For me, the help functions and literature write-ups for least-squares fitting 
in Scilab were tedious and I found them difficult to follow.

At an elementary level, I have sorted out my problems. I would like to report 
on it, but I am grateful for any further suggestions.

First: linear least-squares fitting: with measurement data x=[2 7 12]'; y=[2 
4.5  6.5]'; 
it is easy, to fit a straight line and plot it:
M=[ones(x) x]; a=M\y; plot2d(x,M*a); plot(x,y,'r.');

Strangely, you find the recipe under "backslash" and this is not very 
straightforward. The method is really neat, because you can easily fit a 
polynomial of 25th order or any correlation that is linear in the parameters.

Correlations not linear in the parameters need non-linear least-squares 
fitting, e.g. with "leastsq", where the Scilab help function is terribly 
complex.

In my case, I wanted to simultaneously fit three straight lines through three 
measurement series with the condition that all 3 lines start at the same point 
on the x-axis.
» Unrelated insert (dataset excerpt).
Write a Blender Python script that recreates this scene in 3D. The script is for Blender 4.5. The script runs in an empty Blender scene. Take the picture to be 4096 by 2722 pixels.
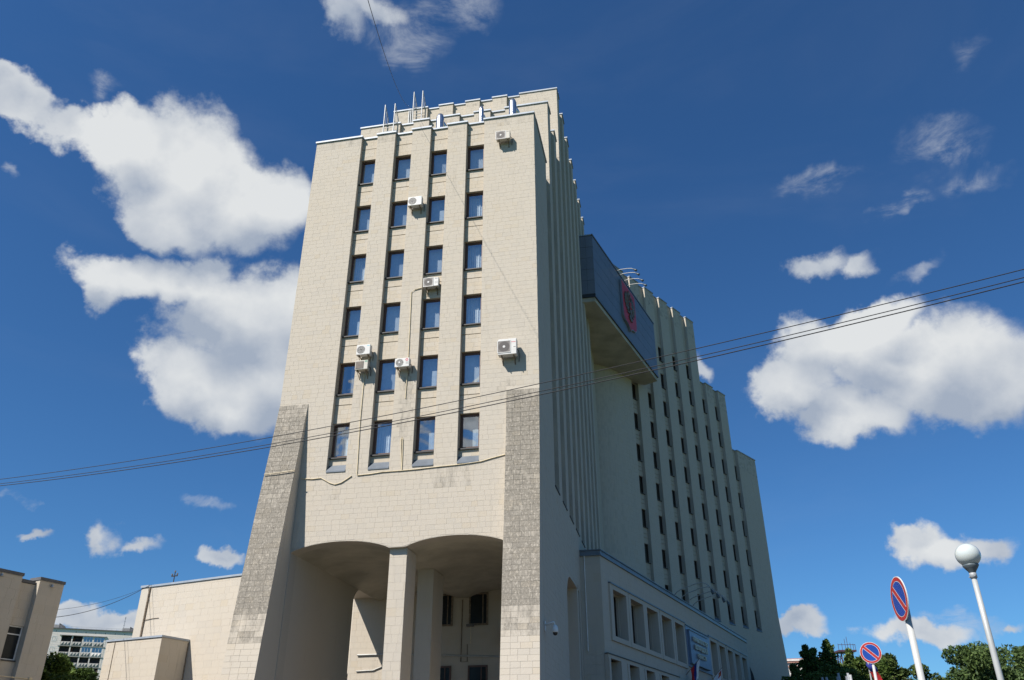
import bpy, bmesh, math, random
from math import sin, cos, pi, radians as rad, atan2, sqrt
from mathutils import Vector, Matrix, Euler

random.seed(11)
S = bpy.context.scene
COL = S.collection

# ------------------------------------------------------------------ camera
cd = bpy.data.cameras.new('camera'); cam = bpy.data.objects.new('camera', cd); COL.objects.link(cam)
cd.sensor_width = 36.0; cd.lens = 28.71; cd.clip_end = 5000; cd.clip_start = .1
cam.location = (0, 0, 1.6)
cam.rotation_mode = 'QUATERNION'
cam.rotation_quaternion = (Matrix.Rotation(rad(90 + 28.04), 3, 'X') @ Matrix.Rotation(rad(-.207), 3, 'Z')).to_quaternion()
S.camera = cam

# ------------------------------------------------------------------ light, sky, exposure
SUN_AZ, SUN_EL = 228.0, 48.5
sd = bpy.data.lights.new('sun', 'SUN'); sd.energy = 5.0; sd.angle = rad(.53); sd.color = (1.0, .945, .87)
sun = bpy.data.objects.new('sun', sd); COL.objects.link(sun)
sdir = Vector((sin(rad(SUN_AZ)) * cos(rad(SUN_EL)), cos(rad(SUN_AZ)) * cos(rad(SUN_EL)), sin(rad(SUN_EL))))
sun.rotation_euler = sdir.to_track_quat('Z', 'Y').to_euler()
sun.location = sdir * 120
S.view_settings.view_transform = 'Standard'; S.view_settings.look = 'None'
S.view_settings.gamma = 1; S.view_settings.use_curve_mapping = False
S.view_settings.exposure = .58
S.cycles.use_denoising = True
S.cycles.max_bounces = 7; S.cycles.diffuse_bounces = 3; S.cycles.glossy_bounces = 3
S.cycles.transparent_max_bounces = 12; S.cycles.caustics_reflective = False; S.cycles.caustics_refractive = False
S.cycles.sample_clamp_indirect = 6

CLOUDS = [(-26.8,36.5,5.2,4.0,1),(-22.2,35.5,4.5,2.9,1),(-26.9,33.2,3.3,1.8,0.9),(-30.4,37.5,2.7,1.9,1),(-33.3,36.9,2.5,1.5,0.9),(-36.4,37.0,2.1,1.3,0.9),(-38.7,37.8,1.5,1.2,0.9),(-40.1,38.5,1.3,0.9,0.9),(-19.3,36.0,2.7,2.5,0.9),(-34.3,39.2,1.4,0.7,0.25),(-37.9,33.9,0.9,0.5,0.22),(-29.6,28.6,3.9,1.6,1),(-24.7,29.2,4.7,1.8,1),(-20.8,28.1,5.2,3.1,1),(-18.9,24.6,4.5,3.6,1),(-23.6,23.9,3.4,2.5,0.95),(-20.3,22.1,3.2,1.6,0.9),(-16.7,29.0,3.5,3.2,1),(-31.1,27.2,1.8,1.2,0.8),(-23.3,31.2,1.8,1.1,0.8),(-15.6,48.3,2.6,1.9,0.48),(-10.1,48.1,4.0,1.9,0.38),(-6.4,49.8,4.3,1.3,0.32),(-9.6,47.2,2.5,1.2,0.4),(-13.3,49.4,3.8,1.0,0.45),(25.1,25.2,4.8,2.3,1),(29.3,23.0,5.4,3.0,1),(32.5,21.2,3.6,2.8,1),(21.1,23.3,3.2,2.1,1),(24.0,20.5,3.5,1.8,0.95),(27.1,26.5,3.0,1.4,0.9),(24.4,31.4,2.6,1.1,0.5),(26.7,30.9,1.7,0.9,0.5),(30.4,29.0,2.0,0.7,0.27),(34.0,36.6,3.3,1.4,0.26),(35.4,33.9,2.8,1.0,0.2),(25.7,36.6,3.0,0.8,0.25),(30.5,33.5,1.7,0.6,0.26),(38.3,40.7,1.6,0.9,0.13),(25.9,13.1,1.9,1.0,0.85),(27.7,12.3,3.1,1.0,0.9),(30.3,12.2,1.5,0.8,0.6),(18.8,8.4,2.1,0.7,0.9),(19.5,8.0,1.5,0.5,0.6),(25.3,7.4,3.0,0.75,0.75),(27.4,8.2,2.8,0.7,0.4),(30.1,7.8,1.1,0.4,0.45),(-26.7,13.1,1.0,0.7,0.5),(-24.6,12.8,1.6,0.5,0.5),(-19.2,12.3,1.3,0.6,0.8),(-31.3,15.1,0.7,0.4,0.4),(-21.0,15.8,1.4,0.6,0.3),(-30.2,13.1,0.9,0.3,0.5),(-27.2,8.9,2.1,0.9,0.9),(-24.7,8.6,2.2,0.8,0.9),(14.6,25.1,0.9,1.0,0.5)]
# the same fair-weather cloud field goes on round the rest of the sky
_r = random.Random(5)
for i in range(8):
    a = 140 + i * 21 + _r.uniform(-7, 7); e = _r.uniform(14, 50); k = _r.uniform(4, 7)
    CLOUDS.append((a if a < 180 else a - 360, e, k, k * .45, _r.uniform(.6, 1)))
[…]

So the following worked well for me:

x=[2 7 12]'; y=[2 4.5  6.5]'; y1=[1 2 3]'; y2=[0 1 1.4]'; par0 = [.5 .15 .09 
-5];
function e=err(par, x,y,y1,y2)
   e= [y-par(1)*(x+par(4)); y1-par(2)*(x+par(4)); y2-par(3)*(x+par(4))]
endfunction
 [f,paropt] = leastsq ( list(err,x,y,y1,y2), par0);

plot(x,[y y1 y2],'.');
xx=-5:15;
plot(xx,paropt(1)*(xx+paropt(4)),'b--');
plot(xx,paropt(2)*(xx+paropt(4)),'g--');
plot(xx,paropt(3)*(xx+paropt(4)),'r--');

I guess there are more elegant ways to write this code, are they?

I find write-ups of leastsq in the help function and in Scilab books terribly 
messy....
Greetings
Heinz


PS: Why do I need "list" in the leastsq function call?